Tenho medo de que ela distancie-se de mim? Ou tenho medo de... estar apaixonado por ela e não querer que ela descubra tudo o que a Renata foi para mim e, então, retorne à retórica da primeira pergunta.

Eu não sei, Vini. Estou cansado de dizer isso mas, não sei, amigo.

Não sei de onde veio isso. Não sei o porquê disso. E tenho medo do que isso possa significar

Forte abraço.
B. Johansson"

quinta-feira, 20 de fevereiro de 2014

Nada

Há uma ansiedade que toma conta de mim. Não sei de onde veio, por que veio ou como pará-la. Tampouco sei como pode, justamente em um dos momentos mais calmos dentre todos os últimos, estar se manifestando agora, com tamanha intensidade. Chega a incomodar, inquietar tanto pelos desconhecidos que a envolvem quanto por sua existência, por si.

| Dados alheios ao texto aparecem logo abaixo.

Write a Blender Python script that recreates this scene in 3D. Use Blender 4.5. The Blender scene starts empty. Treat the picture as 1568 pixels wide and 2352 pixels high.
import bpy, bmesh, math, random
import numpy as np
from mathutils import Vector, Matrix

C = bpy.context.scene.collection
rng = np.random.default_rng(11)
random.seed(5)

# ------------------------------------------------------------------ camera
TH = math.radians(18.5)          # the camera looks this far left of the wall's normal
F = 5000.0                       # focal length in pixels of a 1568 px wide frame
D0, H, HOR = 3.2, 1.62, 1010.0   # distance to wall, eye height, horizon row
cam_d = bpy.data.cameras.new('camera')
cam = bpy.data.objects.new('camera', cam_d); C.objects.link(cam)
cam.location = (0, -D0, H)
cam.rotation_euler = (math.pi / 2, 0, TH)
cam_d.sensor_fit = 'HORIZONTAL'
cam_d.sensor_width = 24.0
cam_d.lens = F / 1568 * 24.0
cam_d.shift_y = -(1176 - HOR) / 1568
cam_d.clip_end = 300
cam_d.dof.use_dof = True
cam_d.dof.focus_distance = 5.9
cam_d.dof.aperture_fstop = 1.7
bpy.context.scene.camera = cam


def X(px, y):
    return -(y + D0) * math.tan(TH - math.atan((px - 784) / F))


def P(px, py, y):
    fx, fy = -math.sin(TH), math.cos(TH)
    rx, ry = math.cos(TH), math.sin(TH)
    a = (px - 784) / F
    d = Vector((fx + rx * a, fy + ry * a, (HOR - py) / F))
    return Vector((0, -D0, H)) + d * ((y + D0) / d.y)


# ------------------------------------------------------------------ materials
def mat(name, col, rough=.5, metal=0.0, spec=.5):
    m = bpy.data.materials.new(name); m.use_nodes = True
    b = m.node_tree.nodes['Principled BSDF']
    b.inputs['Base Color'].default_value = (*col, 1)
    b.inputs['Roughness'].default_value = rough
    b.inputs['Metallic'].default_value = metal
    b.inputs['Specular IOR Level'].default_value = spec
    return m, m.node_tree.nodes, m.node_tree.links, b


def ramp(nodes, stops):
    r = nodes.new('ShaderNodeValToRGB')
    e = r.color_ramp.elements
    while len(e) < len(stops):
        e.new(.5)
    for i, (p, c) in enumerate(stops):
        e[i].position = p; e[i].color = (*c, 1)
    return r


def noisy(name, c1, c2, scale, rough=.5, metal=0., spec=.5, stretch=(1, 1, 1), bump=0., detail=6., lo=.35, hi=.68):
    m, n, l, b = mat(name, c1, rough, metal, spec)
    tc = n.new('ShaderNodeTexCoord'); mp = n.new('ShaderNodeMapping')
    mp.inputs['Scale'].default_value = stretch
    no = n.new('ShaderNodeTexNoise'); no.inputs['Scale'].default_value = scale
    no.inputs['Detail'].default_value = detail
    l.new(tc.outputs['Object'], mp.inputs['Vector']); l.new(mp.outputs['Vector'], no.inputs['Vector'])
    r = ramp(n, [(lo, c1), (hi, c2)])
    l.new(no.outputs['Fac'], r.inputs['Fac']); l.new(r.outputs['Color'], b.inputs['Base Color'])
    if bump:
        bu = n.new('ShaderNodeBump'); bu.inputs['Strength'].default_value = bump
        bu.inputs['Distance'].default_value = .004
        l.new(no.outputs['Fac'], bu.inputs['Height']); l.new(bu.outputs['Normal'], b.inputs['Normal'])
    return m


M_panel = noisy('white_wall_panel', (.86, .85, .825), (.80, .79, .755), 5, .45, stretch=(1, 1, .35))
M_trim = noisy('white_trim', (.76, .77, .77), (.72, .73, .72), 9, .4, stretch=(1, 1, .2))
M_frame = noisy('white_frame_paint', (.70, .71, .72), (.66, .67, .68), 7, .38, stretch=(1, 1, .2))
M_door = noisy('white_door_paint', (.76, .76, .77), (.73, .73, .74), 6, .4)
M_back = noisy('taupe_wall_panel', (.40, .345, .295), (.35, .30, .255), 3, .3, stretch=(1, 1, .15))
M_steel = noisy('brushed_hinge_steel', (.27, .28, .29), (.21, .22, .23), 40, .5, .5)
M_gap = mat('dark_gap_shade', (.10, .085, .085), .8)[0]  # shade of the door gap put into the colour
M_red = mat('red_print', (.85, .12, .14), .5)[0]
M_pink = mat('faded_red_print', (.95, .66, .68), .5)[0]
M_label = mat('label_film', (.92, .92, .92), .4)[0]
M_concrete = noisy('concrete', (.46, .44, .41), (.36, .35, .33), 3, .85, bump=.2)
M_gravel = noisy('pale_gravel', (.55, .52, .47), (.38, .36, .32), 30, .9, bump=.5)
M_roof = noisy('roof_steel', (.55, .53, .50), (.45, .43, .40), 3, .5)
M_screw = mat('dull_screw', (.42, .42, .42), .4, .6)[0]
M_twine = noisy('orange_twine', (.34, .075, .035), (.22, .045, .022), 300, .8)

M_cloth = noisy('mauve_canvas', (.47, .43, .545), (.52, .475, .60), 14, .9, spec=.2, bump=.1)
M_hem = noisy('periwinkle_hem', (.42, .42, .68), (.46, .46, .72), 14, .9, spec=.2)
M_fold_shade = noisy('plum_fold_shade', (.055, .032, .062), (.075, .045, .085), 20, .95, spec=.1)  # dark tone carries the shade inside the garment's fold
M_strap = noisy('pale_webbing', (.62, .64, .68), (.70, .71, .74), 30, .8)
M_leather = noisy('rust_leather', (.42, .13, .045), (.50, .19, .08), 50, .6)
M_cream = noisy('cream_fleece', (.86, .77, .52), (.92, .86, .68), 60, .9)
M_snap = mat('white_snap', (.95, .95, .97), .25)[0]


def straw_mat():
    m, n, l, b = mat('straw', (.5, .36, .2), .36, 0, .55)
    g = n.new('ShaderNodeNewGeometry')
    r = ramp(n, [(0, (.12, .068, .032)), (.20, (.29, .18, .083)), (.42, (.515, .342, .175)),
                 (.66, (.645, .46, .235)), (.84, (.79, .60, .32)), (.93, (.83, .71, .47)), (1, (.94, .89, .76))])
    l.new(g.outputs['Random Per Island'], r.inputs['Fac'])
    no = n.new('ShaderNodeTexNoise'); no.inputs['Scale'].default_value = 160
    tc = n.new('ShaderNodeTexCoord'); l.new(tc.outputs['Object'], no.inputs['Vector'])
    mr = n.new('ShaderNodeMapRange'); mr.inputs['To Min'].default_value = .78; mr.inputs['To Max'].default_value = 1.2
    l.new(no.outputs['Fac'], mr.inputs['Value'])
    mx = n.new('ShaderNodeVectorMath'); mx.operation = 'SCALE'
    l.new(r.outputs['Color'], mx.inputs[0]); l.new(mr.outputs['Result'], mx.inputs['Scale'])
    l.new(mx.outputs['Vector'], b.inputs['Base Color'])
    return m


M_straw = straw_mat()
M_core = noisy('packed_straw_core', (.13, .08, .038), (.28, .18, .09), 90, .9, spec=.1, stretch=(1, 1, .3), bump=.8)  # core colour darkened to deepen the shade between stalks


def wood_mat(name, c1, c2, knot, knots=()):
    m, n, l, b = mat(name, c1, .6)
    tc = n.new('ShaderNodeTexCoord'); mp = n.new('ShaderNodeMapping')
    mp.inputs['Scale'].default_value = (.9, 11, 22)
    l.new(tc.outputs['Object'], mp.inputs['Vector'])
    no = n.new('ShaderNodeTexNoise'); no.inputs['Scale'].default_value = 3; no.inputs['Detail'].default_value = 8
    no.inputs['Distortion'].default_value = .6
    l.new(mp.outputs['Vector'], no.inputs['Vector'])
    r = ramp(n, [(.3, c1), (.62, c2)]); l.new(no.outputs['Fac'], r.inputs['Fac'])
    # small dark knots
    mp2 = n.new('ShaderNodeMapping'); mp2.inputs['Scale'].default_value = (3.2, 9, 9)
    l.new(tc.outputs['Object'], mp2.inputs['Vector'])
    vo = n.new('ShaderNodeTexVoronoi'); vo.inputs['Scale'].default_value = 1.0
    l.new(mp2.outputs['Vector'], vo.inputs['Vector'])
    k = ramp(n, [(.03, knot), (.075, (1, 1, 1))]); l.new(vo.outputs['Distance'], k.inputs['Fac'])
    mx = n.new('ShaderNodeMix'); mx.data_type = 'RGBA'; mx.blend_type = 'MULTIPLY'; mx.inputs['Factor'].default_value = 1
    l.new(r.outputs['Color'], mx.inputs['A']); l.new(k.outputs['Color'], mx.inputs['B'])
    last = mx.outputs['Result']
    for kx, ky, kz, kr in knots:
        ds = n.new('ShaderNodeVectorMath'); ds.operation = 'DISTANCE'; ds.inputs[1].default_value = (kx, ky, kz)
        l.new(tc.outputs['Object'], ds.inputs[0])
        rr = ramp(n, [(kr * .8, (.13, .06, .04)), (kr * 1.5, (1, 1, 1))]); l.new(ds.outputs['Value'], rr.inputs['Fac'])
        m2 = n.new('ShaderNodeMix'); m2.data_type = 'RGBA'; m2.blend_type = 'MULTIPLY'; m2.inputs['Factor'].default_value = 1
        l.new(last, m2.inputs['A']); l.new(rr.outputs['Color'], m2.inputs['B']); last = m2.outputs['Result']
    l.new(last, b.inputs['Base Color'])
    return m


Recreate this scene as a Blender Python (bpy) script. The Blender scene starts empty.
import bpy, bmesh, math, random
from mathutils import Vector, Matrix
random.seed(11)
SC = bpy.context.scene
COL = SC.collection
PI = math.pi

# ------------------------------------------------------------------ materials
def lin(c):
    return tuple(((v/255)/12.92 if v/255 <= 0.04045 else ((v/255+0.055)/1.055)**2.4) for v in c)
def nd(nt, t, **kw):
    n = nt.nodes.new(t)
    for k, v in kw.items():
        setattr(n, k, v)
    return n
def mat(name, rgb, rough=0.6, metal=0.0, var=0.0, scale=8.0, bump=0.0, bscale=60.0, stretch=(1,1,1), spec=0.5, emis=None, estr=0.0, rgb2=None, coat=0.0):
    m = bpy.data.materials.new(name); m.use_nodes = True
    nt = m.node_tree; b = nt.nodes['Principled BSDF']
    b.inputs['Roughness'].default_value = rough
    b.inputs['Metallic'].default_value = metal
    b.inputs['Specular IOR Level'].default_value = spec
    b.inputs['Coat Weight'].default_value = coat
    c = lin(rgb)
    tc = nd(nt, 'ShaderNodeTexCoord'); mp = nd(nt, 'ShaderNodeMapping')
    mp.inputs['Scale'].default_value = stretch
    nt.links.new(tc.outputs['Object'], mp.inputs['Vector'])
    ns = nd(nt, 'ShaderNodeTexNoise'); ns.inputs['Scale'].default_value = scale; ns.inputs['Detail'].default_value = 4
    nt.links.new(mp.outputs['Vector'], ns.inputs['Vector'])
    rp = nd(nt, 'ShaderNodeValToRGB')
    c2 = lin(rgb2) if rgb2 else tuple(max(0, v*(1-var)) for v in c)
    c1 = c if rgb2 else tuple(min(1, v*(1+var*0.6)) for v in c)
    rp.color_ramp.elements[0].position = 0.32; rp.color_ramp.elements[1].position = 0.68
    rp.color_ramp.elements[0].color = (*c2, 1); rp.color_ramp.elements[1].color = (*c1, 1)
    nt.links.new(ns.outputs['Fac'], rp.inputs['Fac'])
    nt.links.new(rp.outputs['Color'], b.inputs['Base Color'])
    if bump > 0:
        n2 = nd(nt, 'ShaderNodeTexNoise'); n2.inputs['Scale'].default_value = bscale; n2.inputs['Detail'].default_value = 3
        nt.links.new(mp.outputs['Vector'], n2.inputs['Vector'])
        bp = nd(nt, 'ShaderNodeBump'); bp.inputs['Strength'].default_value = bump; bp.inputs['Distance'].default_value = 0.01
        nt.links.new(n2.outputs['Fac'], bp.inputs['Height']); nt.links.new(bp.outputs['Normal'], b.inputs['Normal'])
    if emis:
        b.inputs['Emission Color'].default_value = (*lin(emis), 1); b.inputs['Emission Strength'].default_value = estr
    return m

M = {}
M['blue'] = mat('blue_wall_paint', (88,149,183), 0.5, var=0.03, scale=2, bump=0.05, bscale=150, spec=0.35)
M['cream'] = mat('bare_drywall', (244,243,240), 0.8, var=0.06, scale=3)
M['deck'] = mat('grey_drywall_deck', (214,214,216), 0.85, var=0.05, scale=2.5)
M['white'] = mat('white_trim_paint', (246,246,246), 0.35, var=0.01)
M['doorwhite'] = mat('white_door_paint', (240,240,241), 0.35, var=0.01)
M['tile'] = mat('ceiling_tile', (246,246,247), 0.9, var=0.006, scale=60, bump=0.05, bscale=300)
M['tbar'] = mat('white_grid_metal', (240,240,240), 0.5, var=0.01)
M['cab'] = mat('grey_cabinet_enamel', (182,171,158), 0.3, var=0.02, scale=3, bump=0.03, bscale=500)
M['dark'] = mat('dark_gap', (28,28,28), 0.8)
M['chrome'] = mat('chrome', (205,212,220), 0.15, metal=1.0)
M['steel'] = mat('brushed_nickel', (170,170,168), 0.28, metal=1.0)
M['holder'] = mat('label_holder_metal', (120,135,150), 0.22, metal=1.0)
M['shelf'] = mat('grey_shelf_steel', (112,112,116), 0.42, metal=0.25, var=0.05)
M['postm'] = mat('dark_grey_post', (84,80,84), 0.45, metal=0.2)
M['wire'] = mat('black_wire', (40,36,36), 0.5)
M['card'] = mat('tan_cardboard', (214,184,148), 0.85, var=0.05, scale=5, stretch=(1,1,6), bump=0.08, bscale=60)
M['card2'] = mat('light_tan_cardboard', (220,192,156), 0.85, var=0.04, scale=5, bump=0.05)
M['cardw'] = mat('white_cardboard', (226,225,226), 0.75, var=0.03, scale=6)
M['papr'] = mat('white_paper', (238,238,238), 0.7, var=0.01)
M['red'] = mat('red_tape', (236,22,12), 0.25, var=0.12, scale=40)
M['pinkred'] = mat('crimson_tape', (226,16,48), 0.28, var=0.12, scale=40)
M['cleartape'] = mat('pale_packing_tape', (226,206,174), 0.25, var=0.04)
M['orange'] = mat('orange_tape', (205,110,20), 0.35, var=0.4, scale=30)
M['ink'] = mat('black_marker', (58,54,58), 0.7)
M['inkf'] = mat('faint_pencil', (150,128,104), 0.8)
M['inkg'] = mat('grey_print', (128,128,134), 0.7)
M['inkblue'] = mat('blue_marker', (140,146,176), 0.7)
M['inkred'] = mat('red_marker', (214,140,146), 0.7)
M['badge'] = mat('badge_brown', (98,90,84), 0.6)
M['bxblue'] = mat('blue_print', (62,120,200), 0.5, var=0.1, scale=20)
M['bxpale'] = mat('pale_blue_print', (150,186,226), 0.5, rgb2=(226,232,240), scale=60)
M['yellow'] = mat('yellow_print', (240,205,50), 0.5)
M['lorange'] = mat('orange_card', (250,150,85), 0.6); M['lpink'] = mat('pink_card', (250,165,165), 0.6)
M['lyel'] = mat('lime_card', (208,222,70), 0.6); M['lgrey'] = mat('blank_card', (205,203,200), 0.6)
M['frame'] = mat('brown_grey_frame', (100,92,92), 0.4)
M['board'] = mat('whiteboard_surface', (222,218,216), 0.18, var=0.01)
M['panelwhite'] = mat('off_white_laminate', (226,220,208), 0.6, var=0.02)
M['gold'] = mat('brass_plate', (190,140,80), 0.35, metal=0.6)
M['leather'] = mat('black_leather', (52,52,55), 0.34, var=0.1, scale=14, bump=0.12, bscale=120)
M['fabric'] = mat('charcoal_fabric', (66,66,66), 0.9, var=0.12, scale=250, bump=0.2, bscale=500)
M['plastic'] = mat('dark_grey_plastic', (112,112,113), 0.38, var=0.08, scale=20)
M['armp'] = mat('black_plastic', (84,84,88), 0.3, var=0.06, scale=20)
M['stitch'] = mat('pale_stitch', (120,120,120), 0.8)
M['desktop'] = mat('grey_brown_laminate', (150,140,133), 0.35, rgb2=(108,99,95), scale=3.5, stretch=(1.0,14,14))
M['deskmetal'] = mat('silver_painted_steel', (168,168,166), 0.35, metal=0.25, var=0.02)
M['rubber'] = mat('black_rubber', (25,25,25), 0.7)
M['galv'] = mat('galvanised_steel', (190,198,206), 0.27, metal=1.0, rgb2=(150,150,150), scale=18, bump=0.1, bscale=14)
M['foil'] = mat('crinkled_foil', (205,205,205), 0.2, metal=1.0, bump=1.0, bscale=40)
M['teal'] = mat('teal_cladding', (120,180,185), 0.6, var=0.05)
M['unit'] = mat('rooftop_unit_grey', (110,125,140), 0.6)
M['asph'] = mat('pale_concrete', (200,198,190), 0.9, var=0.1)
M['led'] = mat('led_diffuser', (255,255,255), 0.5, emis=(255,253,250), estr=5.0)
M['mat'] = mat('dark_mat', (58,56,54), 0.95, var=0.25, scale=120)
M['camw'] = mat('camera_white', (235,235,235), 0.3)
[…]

Saciar toda e qualquer ansiedade requer gasto, investimento e dedicação. E, claro, grandes doses de material, seja alimentício, visual ou tátil. A ansiedade faz querer a exaustão de alguma coisa, por algum motivo, sem qualquer finalidade clara e objetivo e, tampouco, sem qualquer resultado na tarefa, utopicamente imaginada, de dar um fim nessa coisa que não se sabe ao certo o que é.

Talvez esteja assim por temer o futuro, aquele que penso muitas vezes não querer. Ou, ainda nesse futuro, perceber que, faltando tão pouco, não há qualquer direcionamento que dê uma clareada nas ideias e tranquilizada nos pensamentos.

Tudo tão vago, tudo tão vazio mas, ao contrário de outras vezes, tudo tão ansioso por querer algo mais, algo além, algo que seja realmente inspirador.

Inspiração. Espontaneidade. Voltei ao blá blá blá de sempre.

Acho que comer feito porco magro e engordar como se tivesse alguma tendência genética a tal, como fruto da ansiedade, é menos duro do que querer e não conseguir, sequer, dar vazão a um mundo de ideias que insiste em sumir com ruídos silenciosos e, ainda assim, musicais.

segunda-feira, 17 de fevereiro de 2014

O nada que persiste

Quem, em sã consciência e sem a banalidade técnica, conseguiria explicar a ausência de sequenciamento em todo e qualquer pensamento. Todos viram pó, mental, após surgirem porque... eis a grande interrogação. Talvez fosse capaz de escrever um livro se não houvesse esse problema. Romance, tragédia, crônica ou uma bobagem sem igual. Tanto faz. Escrever seria a vitória da persistência sobre a incapacidade, da vontade sobre a dificuldade e do sonhar sobre o desistir.

Eis uma vitória que não vem. E talvez nunca venha.

Explicações inúmeras existem e nenhuma satisfaz. Não há explicação, como mostram todas essas negações, que dê um conselho claro e efetivo para que haja um retorno a uma normalidade esquecida, perdida ou inconscientemente largada há anos. Anos e anos. Que não são décadas - embora não falte muito para isso.

Todo esse tango, em ritmo de rock, pop ou qualquer outra bobagem ouvida nas ruas da cidade, não deixa brecha para que haja um respiro mental capaz de produzir o que a vontade quer, o sonho almeja e o desejo impulsiona.

Tudo que poderia existir, ao começar, é barrado por algo semelhante a uma areia movediça, a um terreno coberto por 3 metros de neve fofa, a um... até as analogias deixam de surgir.

O que sobra é...

Caramba, até essa conclusão se perdeu.